The Risk of IRS Examinations and Penalties

The IRS has dedicated resources to cross-border compliance. The Large Business and International (LB&I) division maintains a Hong Kong–specific compliance team within its Foreign Payment Practices unit. In IRS fiscal year 2024, the agency initiated 1,247 examinations of taxpayers with Hong Kong–related accounts, up from 1,089 in fiscal year 2023, according to IRS data released in the 2024 Data Book.

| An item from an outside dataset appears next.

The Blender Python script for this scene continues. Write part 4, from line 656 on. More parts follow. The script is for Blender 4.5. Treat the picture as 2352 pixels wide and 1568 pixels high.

The penalty structure for non-compliance is severe:

  • Failure to file FBAR (non-willful): Up to USD 12,921 per violation (adjusted for inflation; 2024 figure).
  • Failure to file FBAR (willful): The greater of USD 129,210 or 50% of the account balance per violation.
  • Failure to file Form 8938: USD 10,000 per failure, with an additional USD 10,000 for each 30-day period of non-compliance after IRS notice, up to a maximum of USD 60,000 per return.

Actionable Takeaways

  1. Hong Kong banks will transmit gross proceeds from sales of financial assets to the IRS for the first time in September 2025, covering all transactions in 2024—ensure your Schedule D and Form 8949 match the data your bank holds.
  2. If you have not obtained a US TIN, apply for one immediately through Form SS-5 or, if already filing, ensure your IRS tax return includes a valid TIN to avoid account flagging and 30% withholding.
  3. File FBAR (FinCEN Form 114) for 2024 by 15 October 2025 if your aggregate Hong Kong account balances exceeded USD 10,000 at any point during the year.
  4. Review your Hong Kong bank’s self-certification records to confirm your US or non-US status is correctly documented, as errors in FI records can trigger unnecessary IRS scrutiny.
  5. If you have unfiled US tax returns for prior years, evaluate eligibility for the Streamlined Foreign Offshore Procedures before the 2025 data transmission provides the IRS with independent verification of your account activity.

本文不構成稅務建議。涉及個人稅務情況請諮詢持牌會計師或稅務師。
This does not constitute tax advice. Consult a licensed CPA or tax advisor for your specific situation.